Semi-Lagrangian semi-implicit (SLSI) schemes are popular in the dynamical cores of global and regional numerical weather prediction models, primarily for their stability and computational efficiency with larger time steps. While traditional SLSI schemes are not inherently mass-conserving due to their use of grid-point interpolation, several recently developed cell-integrated semi-Lagrangian (CISL) transport schemes evaluate the mass continuity equation in an inherently mass-conserving manner. However, semi-implicit fluid-flow solvers using these CISL schemes have relied on an implicit correction in the continuity equation that is based on the linearization around a time-independent mean reference state. This dependence makes mass conservation more difficult and forgoes numerical consistency between mass and constituent mass transport, leading to possible spurious generation or removal of constituent mass.

A new semi-implicit fully-compressible nonhydrostatic CISL solver proposed here uses the Conservative Semi-Lagrangian Multi-tracer scheme (CSLAM; a CISL approach) as the transport scheme and uses a new flux-form formulation of the discrete semi-implicit continuity equation that ensures numerically consistent transport.
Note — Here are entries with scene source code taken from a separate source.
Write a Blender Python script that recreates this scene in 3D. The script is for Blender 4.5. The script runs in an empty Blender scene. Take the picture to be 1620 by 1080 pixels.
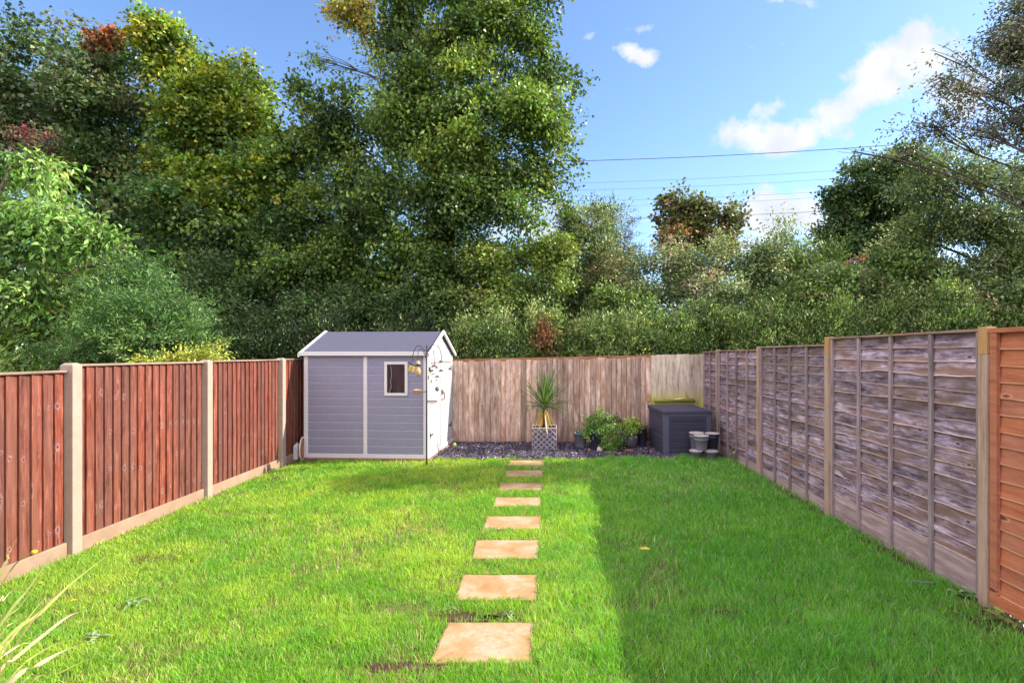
import bpy, math, random
import numpy as np
from mathutils import Vector, Matrix, noise
random.seed(7)
rng = np.random.default_rng(11)
S = bpy.context.scene
COL = S.collection
F, CX, HY, CH = 810.0, 866.0, 560.0, 1.85     # focal length in photo pixels, axis, horizon, camera height
def P(px, py, Y): return Vector(((px-CX)/F*Y, Y, CH-(py-HY)/F*Y))
def GY(py): return CH*F/(py-HY)

# ------------------------------------------------------------------ helpers
class MB:
    def __init__(s): s.v=[]; s.f=[]; s.a=[]
    def add(s, vs, fs, var=None):
        o=len(s.v); var = random.random() if var is None else var
        s.v += [tuple(p) for p in vs]; s.f += [tuple(i+o for i in f) for f in fs]; s.a += [var]*len(fs)
    def hexa(s, p, var=None):   # p: 4 bottom (ccw) + 4 top
        s.add(p, [(3,2,1,0),(4,5,6,7),(0,1,5,4),(1,2,6,5),(2,3,7,6),(3,0,4,7)], var)
    def box(s, x0,x1,y0,y1,z0,z1, var=None):
        s.hexa([(x0,y0,z0),(x1,y0,z0),(x1,y1,z0),(x0,y1,z0),(x0,y0,z1),(x1,y0,z1),(x1,y1,z1),(x0,y1,z1)], var)
    def tube(s, pts, rads, n=6, var=None, cap=True):
        pts=[Vector(p) for p in pts]; vs=[]; fs=[]
        if not hasattr(rads,'__len__'): rads=[rads]*len(pts)
        up=Vector((.13,.31,.94)).normalized()
        for i,p in enumerate(pts):
            t=(pts[min(i+1,len(pts)-1)]-pts[max(i-1,0)])
            t = t.normalized() if t.length>1e-9 else Vector((0,0,1))
            a=t.cross(up)
            if a.length<.15: a=t.cross(Vector((1,0,0)))
            a.normalize(); b=t.cross(a)
            for k in range(n):
                w=2*math.pi*k/n; vs.append(p+(a*math.cos(w)+b*math.sin(w))*rads[i])
        for i in range(len(pts)-1):
            for k in range(n):
                fs.append((i*n+k,i*n+(k+1)%n,(i+1)*n+(k+1)%n,(i+1)*n+k))
        if cap:
            fs.append(tuple(range(n))[::-1]); fs.append(tuple((len(pts)-1)*n+k for k in range(n)))
        s.add(vs,fs,var)
    def lathe(s, prof, n=28, c=(0,0,0), var=None, M=None):
        vs=[];fs=[]
        for r,z in prof:
            for k in range(n):
                w=2*math.pi*k/n; q=Vector((r*math.cos(w),r*math.sin(w),z))
                if M: q=M@q
                vs.append(q+Vector(c))
        for i in range(len(prof)-1):
            for k in range(n):
                fs.append((i*n+k,i*n+(k+1)%n,(i+1)*n+(k+1)%n,(i+1)*n+k))
        fs.append(tuple(range(n))[::-1]); fs.append(tuple((len(prof)-1)*n+k for k in range(n)))
        s.add(vs,fs,var)
    def ribbon(s, pts, wid, side=None, var=None, fold=0.0):
        vs=[];fs=[];n=len(pts); pts=[Vector(p) for p in pts]
        for i,p in enumerate(pts):
            t=(pts[min(i+1,n-1)]-pts[max(i-1,0)]).normalized()
            a=(t.cross(side) if side else t.cross(Vector((0,0,1))))
            if a.length<1e-3: a=Vector((1,0,0))
            a.normalize(); w=wid[i] if hasattr(wid,'__len__') else wid
            nn=a.cross(t)
            vs += [p-a*w/2+nn*fold*w, p-nn*0, p+a*w/2+nn*fold*w]
        for i in range(n-1):
            o=3*i; fs += [(o,o+1,o+4,o+3),(o+1,o+2,o+5,o+4)]
        s.add(vs,fs,var)
    def build(s, name, mat, parent=None, bevel=0, smooth=False, loc=None, sub=0):
        me=bpy.data.meshes.new(name); me.from_pydata(s.v,[],s.f); me.update()
        at=me.attributes.new('var','FLOAT','FACE'); at.data.foreach_set('value', np.array(s.a,dtype=np.float32))
        if smooth: me.polygons.foreach_set('use_smooth',[True]*len(me.polygons))
        me.materials.append(mat)
        o=bpy.data.objects.new(name,me); COL.objects.link(o)
        if parent: o.parent=parent
        if loc: o.location=loc
        if bevel:
            b=o.modifiers.new('bevel','BEVEL'); b.width=bevel; b.segments=2; b.limit_method='ANGLE'; b.angle_limit=math.radians(40)
        return o
def tag(o, label=None, cat=None, group=None, kind=None):
    for k,v in (('label',label),('category',cat),('group',group),('kind',kind)):
        if v: o[k]=v
    return o
def empty(name, loc=(0,0,0), rz=0, **k):
    o=bpy.data.objects.new(name,None); COL.objects.link(o); o.location=loc; o.rotation_euler=(0,0,rz); o.empty_display_size=.1
    return tag(o,**k)

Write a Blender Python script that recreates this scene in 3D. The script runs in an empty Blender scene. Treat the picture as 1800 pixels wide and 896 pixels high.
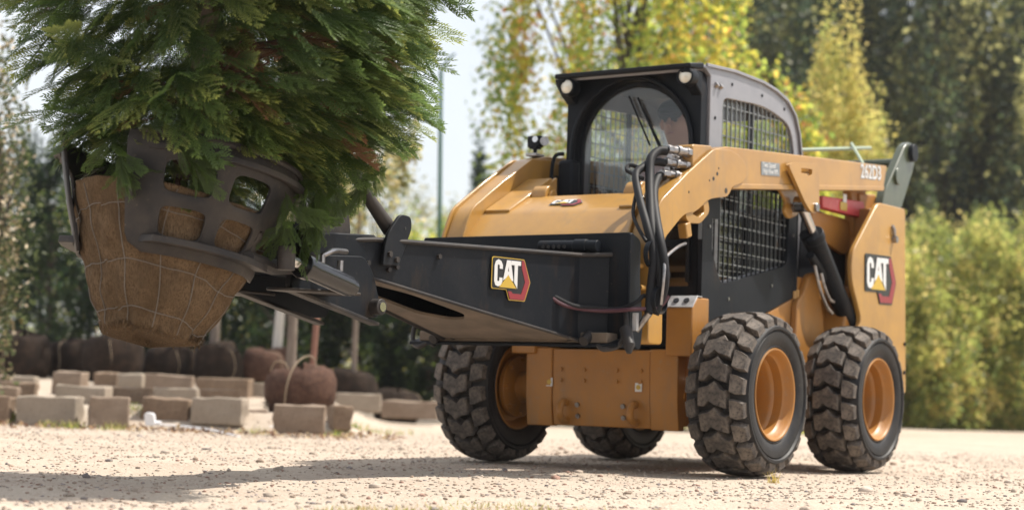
import bpy, bmesh, math, random
import numpy as np
from mathutils import Vector, Matrix
random.seed(7); RNG = np.random.default_rng(11)
S = bpy.context.scene
COL = S.collection
R = math.radians

# ------------------------------------------------------------------ camera
CAMP = np.array([8.1082, 4.7122, 0.3687]); YAW, PIT, ROL, FPX = 3.7306, 0.08059, 0.03425, 3057.8
fw = np.array([math.cos(YAW)*math.cos(PIT), math.sin(YAW)*math.cos(PIT), math.sin(PIT)])
r0 = np.cross(fw, [0, 0, 1]); r0 /= np.linalg.norm(r0); u0 = np.cross(r0, fw)
rt = math.cos(ROL)*r0 + math.sin(ROL)*u0; up = -math.sin(ROL)*r0 + math.cos(ROL)*u0
cd = bpy.data.cameras.new('camera'); cam = bpy.data.objects.new('camera', cd); COL.objects.link(cam)
cam.matrix_world = Matrix(((rt[0], up[0], -fw[0], CAMP[0]), (rt[1], up[1], -fw[1], CAMP[1]), (rt[2], up[2], -fw[2], CAMP[2]), (0, 0, 0, 1)))
cd.sensor_width = 36; cd.lens = FPX/1800*36; cd.clip_start = 0.05; cd.clip_end = 3000
cd.dof.use_dof = True; cd.dof.focus_distance = 7.3; cd.dof.aperture_fstop = 2.0
S.camera = cam
S.render.resolution_x, S.render.resolution_y = 1024, 509

# ------------------------------------------------------------------ light
fh = np.array([fw[0], fw[1]]); fh /= np.linalg.norm(fh); rh = np.array([fh[1], -fh[0]])
SUN_EL = R(60); a_, b_ = 0.30, 1.0
sh = a_*fh + b_*rh; sh /= np.linalg.norm(sh)
sdir = Vector((sh[0]*math.cos(SUN_EL), sh[1]*math.cos(SUN_EL), math.sin(SUN_EL)))
W = bpy.data.worlds.new('World'); S.world = W; W.use_nodes = True
nt = W.node_tree
sky = nt.nodes.new('ShaderNodeTexSky'); sky.sky_type = 'NISHITA'; sky.sun_disc = False
sky.sun_elevation = SUN_EL; sky.sun_rotation = math.atan2(sdir.x, sdir.y)
sky.air_density = 1.0; sky.dust_density = 3.0; sky.ozone_density = 1.0
bg = nt.nodes['Background']; bg.inputs[1].default_value = 0.13
wm = nt.nodes.new('ShaderNodeMix'); wm.data_type = 'RGBA'; wm.inputs[7].default_value = (6.6, 6.65, 6.6, 1)      # thin high cloud veil over the whole sky
wtc = nt.nodes.new('ShaderNodeTexCoord'); wno = nt.nodes.new('ShaderNodeTexNoise'); wno.inputs['Scale'].default_value = 2.2; wno.inputs['Detail'].default_value = 5
wmr = nt.nodes.new('ShaderNodeMapRange'); wmr.inputs[1].default_value = .3; wmr.inputs[2].default_value = .7; wmr.inputs[3].default_value = .4; wmr.inputs[4].default_value = .8
nt.links.new(wtc.outputs['Generated'], wno.inputs['Vector']); nt.links.new(wno.outputs[0], wmr.inputs[0]); nt.links.new(wmr.outputs[0], wm.inputs[0])
nt.links.new(sky.outputs[0], wm.inputs[6]); nt.links.new(wm.outputs[2], bg.inputs[0])
sd = bpy.data.lights.new('sun', 'SUN'); sd.energy = 5.0; sd.angle = R(0.5); sd.color = (1.0, 0.94, 0.84)
so = bpy.data.objects.new('sun', sd); COL.objects.link(so); so.rotation_euler = sdir.to_track_quat('Z', 'Y').to_euler(); so.location = (0, 0, 30)
S.view_settings.view_transform = 'Standard'; S.view_settings.look = 'None'; S.view_settings.gamma = 1
S.view_settings.exposure = 0.52
S.render.engine = 'CYCLES'
S.cycles.max_bounces = 7; S.cycles.diffuse_bounces = 3; S.cycles.glossy_bounces = 3; S.cycles.transparent_max_bounces = 10; S.cycles.transmission_bounces = 4

# ------------------------------------------------------------------ small helpers
def px(x, y, D):                       # a point seen at photo pixel (x,y) at D metres
    d = fw + (x-900)/FPX*rt - (y-448)/FPX*up
    return CAMP + D*d
def gxy(D, L):                         # ground position: D metres ahead, L metres right of the camera
    return CAMP[0]+D*fh[0]+L*rh[0], CAMP[1]+D*fh[1]+L*rh[1]
def toDL(x, y):
    dx, dy = x-CAMP[0], y-CAMP[1]
    return dx*fh[0]+dy*fh[1], dx*rh[0]+dy*rh[1]
def colx(x, D, y=690):                 # ground xy under photo column x at distance D
    p = px(x, y, D); return p[0], p[1]

_M = {}
def mat(name, base, rough=.5, metal=0, noise=None, spec=.5, bump=0, bscale=60, coat=0, trans=0, attr=None, alpha=None):
    if name in _M: return _M[name]
    m = bpy.data.materials.new(name); m.use_nodes = True; n = m.node_tree.nodes; l = m.node_tree.links
    p = n['Principled BSDF']
    p.inputs['Base Color'].default_value = (*base, 1); p.inputs['Roughness'].default_value = rough
    p.inputs['Metallic'].default_value = metal; p.inputs['Specular IOR Level'].default_value = spec
    if coat: p.inputs['Coat Weight'].default_value = coat; p.inputs['Coat Roughness'].default_value = .12
    tc = n.new('ShaderNodeTexCoord')
    src = None
    if attr:
        at = n.new('ShaderNodeAttribute'); at.attribute_name = attr; src = at.outputs['Color']
        l.new(src, p.inputs['Base Color'])
    if noise:                          # list of (scale, detail, colour, lo, hi[, stretch])
        cur = src
        for i, k in enumerate(noise):
            sc, det, c2, lo, hi = k[:5]
            t = n.new('ShaderNodeTexNoise'); t.inputs['Scale'].default_value = sc; t.inputs['Detail'].default_value = det; t.inputs['Roughness'].default_value = .65
            if len(k) > 5:
                mp = n.new('ShaderNodeMapping'); mp.inputs['Scale'].default_value = k[5]; l.new(tc.outputs['Object'], mp.inputs[0]); l.new(mp.outputs[0], t.inputs['Vector'])
            else: l.new(tc.outputs['Object'], t.inputs['Vector'])
            rmp = n.new('ShaderNodeMapRange'); rmp.inputs[1].default_value = lo; rmp.inputs[2].default_value = hi; l.new(t.outputs[0], rmp.inputs[0])
            mx = n.new('ShaderNodeMix'); mx.data_type = 'RGBA'
            l.new(rmp.outputs[0], mx.inputs[0])
            if cur: l.new(cur, mx.inputs[6])
            else: mx.inputs[6].default_value = (*base, 1)
            mx.inputs[7].default_value = (*c2, 1); cur = mx.outputs[2]
        l.new(cur, p.inputs['Base Color'])
    if bump:
        t = n.new('ShaderNodeTexNoise'); t.inputs['Scale'].default_value = bscale; t.inputs['Detail'].default_value = 6; l.new(tc.outputs['Object'], t.inputs['Vector'])
        b = n.new('ShaderNodeBump'); b.inputs['Strength'].default_value = bump; b.inputs['Distance'].default_value = .01
        l.new(t.outputs[0], b.inputs['Height']); l.new(b.outputs[0], p.inputs['Normal'])
    if trans:
        tr = n.new('ShaderNodeBsdfTranslucent'); mx = n.new('ShaderNodeMixShader'); mx.inputs[0].default_value = trans
        hs = n.new('ShaderNodeHueSaturation'); hs.inputs['Value'].default_value = 1.9; hs.inputs['Hue'].default_value = .495; hs.inputs['Saturation'].default_value = .98
        if attr: l.new(src, hs.inputs['Color'])
        else: hs.inputs['Color'].default_value = (*base, 1)
        l.new(hs.outputs[0], tr.inputs[0])
        l.new(p.outputs[0], mx.inputs[1]); l.new(tr.outputs[0], mx.inputs[2]); l.new(mx.outputs[0], n['Material Output'].inputs[0])
    _M[name] = m
    return m

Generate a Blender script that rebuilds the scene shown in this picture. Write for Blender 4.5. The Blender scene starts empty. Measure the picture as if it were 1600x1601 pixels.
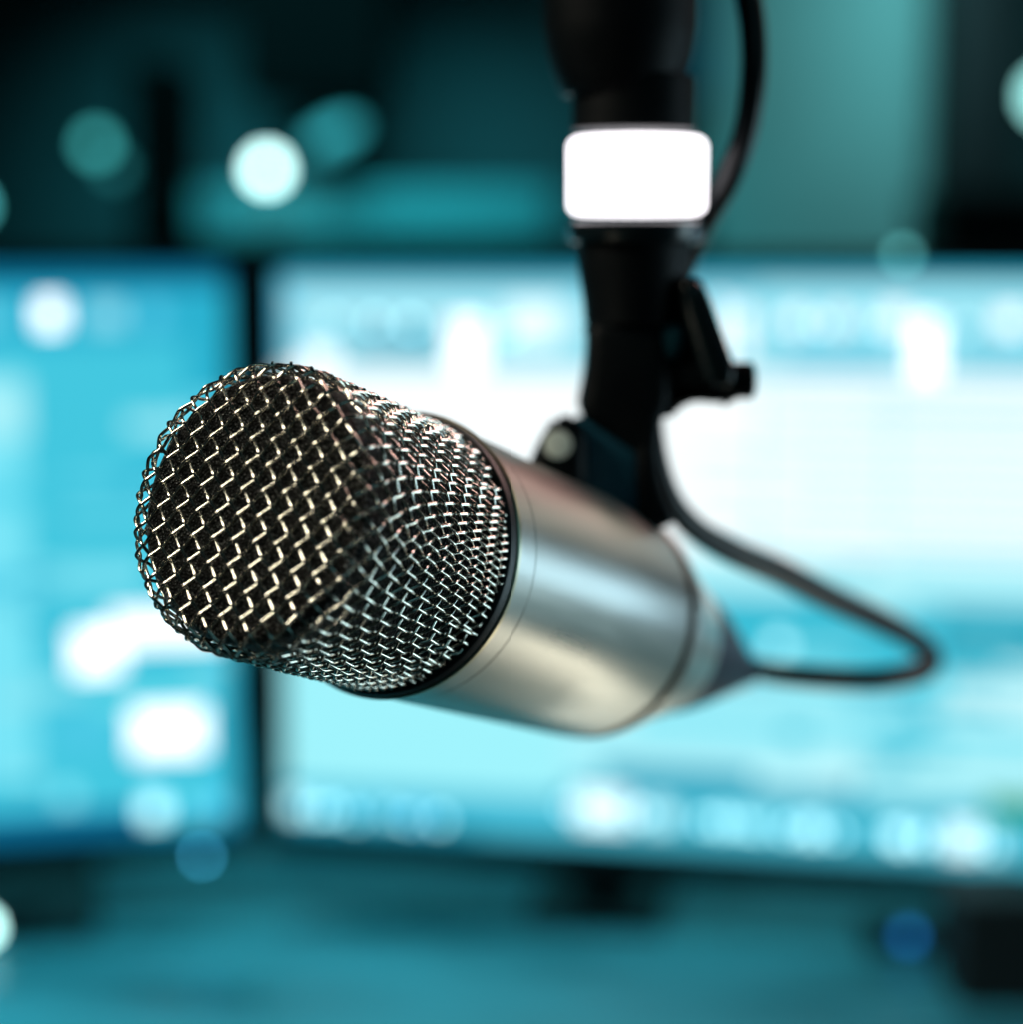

The formulation is based on a recent successful approach used in the shallow-water equations solver, CSLAM-SW. The algorithm is constructed to be similar to typical conservative SLSI schemes, requiring at each time step a single linear Helmholtz equation solution and a single application of CSLAM. The new semi-implicit CISL solver is extended for the fully-compressible nonhydrostatic equations and tested for the desirable properties of local (and thus global) mass conservation, consistency, and shape-preservation of moisture variables and tracers. The formulation of the nonhydrostatic solver and results from several idealized dry and moist test cases will be presented.